Managers of U.S. equity funds should look beyond short-term issues to see the opportunities, as the world’s biggest economy continues to strengthen, while a soaring dollar looks set to benefit European investors, according to the latest issue of The Cerulli Edge.
While U.S. equity funds face headwinds in 2016 -including a potential ‘risk-off’ stance sparked by the run-up to the presidential election, further Federal Reserve interest rate hikes, and rich valuations- there are also positives to be found, says the document.
“Fed hikes may well further strengthen the dollar, making U.S. exports less competitive, which held back some companies in 2015. However, for a European investor in a US fund, there is compensation in a strong dollar, if the product is unhedged,” says Barbara Wall, Europe managing director at the global analytics firm.
In the 12 months to November 2015, the S&P 500 barely edged into positive territory in dollar terms, underperforming European benchmarks. But in euro terms, it soared 20%. Allianz’s Ireland-domiciled US equity fund, investing in standard names such as GE, produced a handsome return despite trailing the benchmark, notes Wall.
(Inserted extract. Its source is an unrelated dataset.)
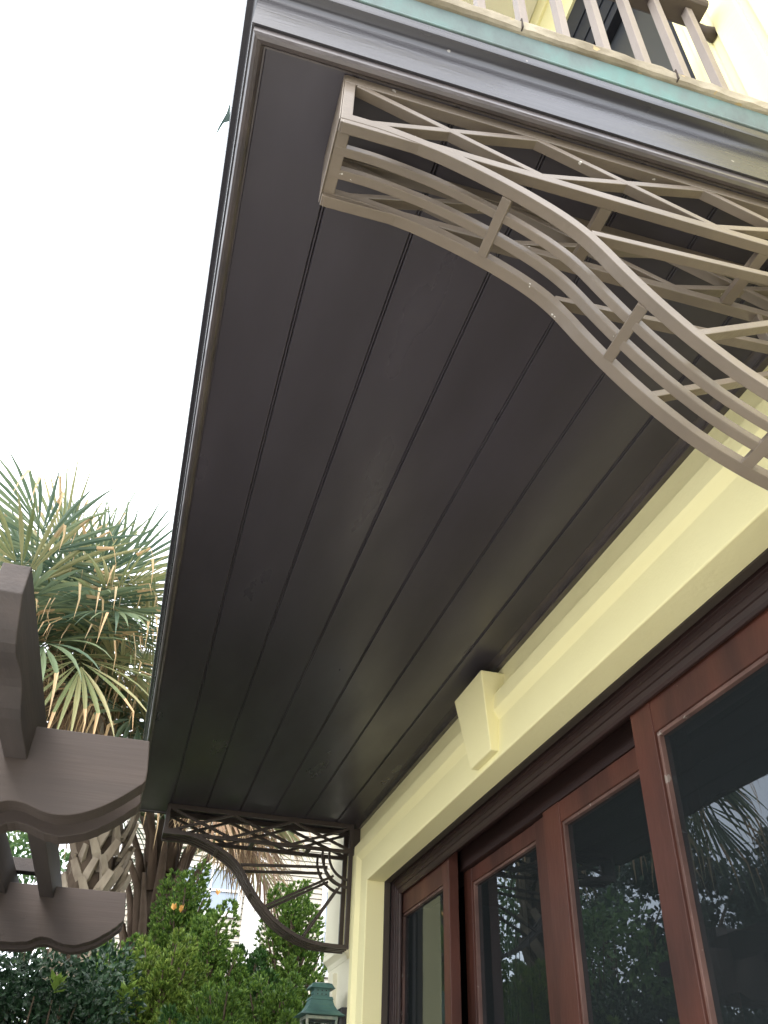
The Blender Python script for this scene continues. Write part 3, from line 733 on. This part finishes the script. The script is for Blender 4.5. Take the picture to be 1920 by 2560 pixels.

The trends edition points out that the US economy is well on the road to recovery and having created more than 10 million jobs in the past few years, can look forward to strong domestic demand, which will reduce reliance on exports. Economic woes elsewhere can only have so much of an effect, says Brian Gorman, an analyst at Cerulli, adding that the potential for investment in the U.S.’s aging infrastructure should prove positive for domestically focused industrial names.
“Stock-picking may be key if investors are to realize upside, while limiting downside if the market goes as badly wrong as some fear. Firms with well-established track records, that have been selling reasonably well, can hope to make further gains, especially if the turmoil sees some fall by the wayside,” maintains Gorman.
He cites MFS Investments’ U.S. Value Fund as one of the steadier performers since its launch in 2002, noting that while passive funds do pose a threat for actives, it is during trickier times that the latter earn their fees. “The recent pullback has made many companies look considerably cheaper. The better active fund will distinguish between real buying opportunities and cases where there will be further pain. Strongly outperforming funds abound, such as T. Rowe Price’s Luxembourg-domiciled U.S. Blue Chip equity fund, with rewarding stock picks, notably in healthcare.”
Acknowledging that China-inspired turmoil may see further outflows in equity funds in the early months of 2016, the firm believes that a strong U.S. economy will help to generate sustainable corporate profits, dividends, strong M&A activity, and share buyback programs.
“U.S. equity funds with decent records of picking the right stocks can hope to sell in Europe, given the lack of alternatives. The upside potential is clear, while the better funds can mitigate the losses during the tougher times. Managers should be using established channels to extol the virtues of U.S. equity funds, as well as pushing to appear on the growing raft of self-directed platforms,” says Wall.